Finally, let’s discuss profits.  The news will have you believe that a skyrocketing stock market and the posting of record profits are a clear sign that the economy is changing.  Let us begin with a simple lesson on profit management for public companies.  Percentages are the basis by which many companies manage their bottom lines.  My clients are all taught that their profit is an expense and it should be based on a percentage of their overall business.  So, if a business wants to make 10% after all expenses, it will plan for this as if it were expenditure.  Let us assume this percentage does not change, so as costs go up, so do their revenues.  If this same company is a core industry or one that is very broad like Internet Service, Computer Companies or Food Items, the demand for its products could remain somewhat stable.  If this company, was a 10 million dollar a year company and made 10% in 2008 and now in 2012 its costs were raised by 30% so it passed on those costs so it could still make 10%, its revenues would be roughly 13 million and its profits would increase from 1 million to 1.3 million. 

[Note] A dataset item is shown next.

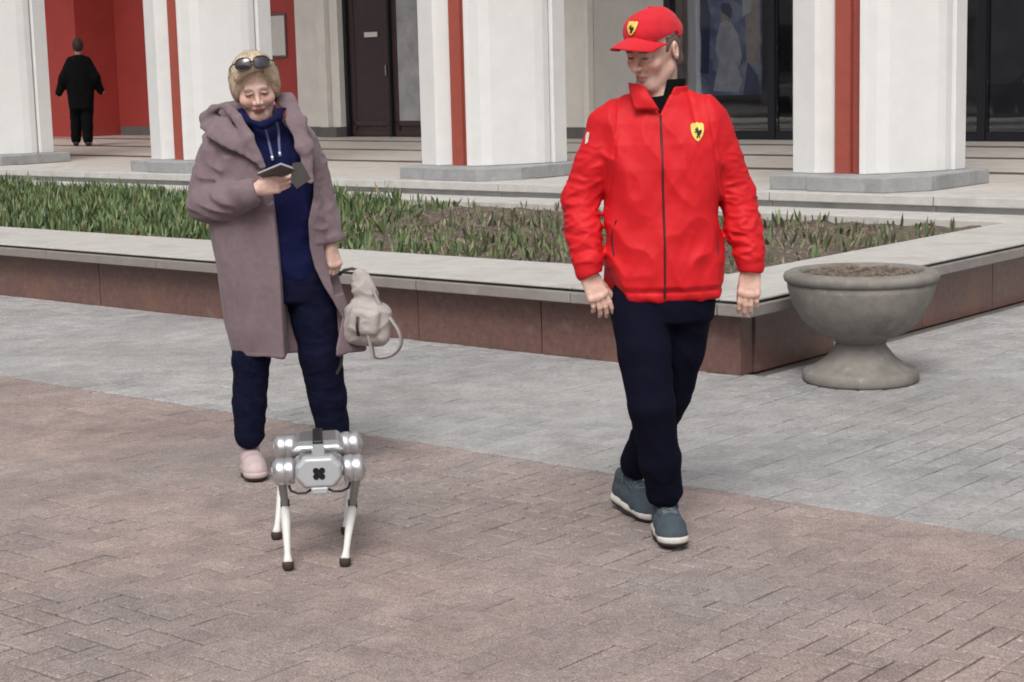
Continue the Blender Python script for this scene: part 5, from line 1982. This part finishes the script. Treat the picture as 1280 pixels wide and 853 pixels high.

It is not hard to add zero’s to the profit equation and see why large multi-billion dollar companies are posting record profits that sound amazing to the general public.  With consolidation occurring in almost every industry, revenues are increasing, but anticipated gross profit percentages are still being held to post consolidated levels; higher dollars are being posted as profits.

Our economy is not getting better.  The rise in costs coupled with the decline in employment is not on a path that is healthy for our economy.  The influx of added government money, reduction in interest rates and manipulation of information are prolonging us reaching the bottom of this issue.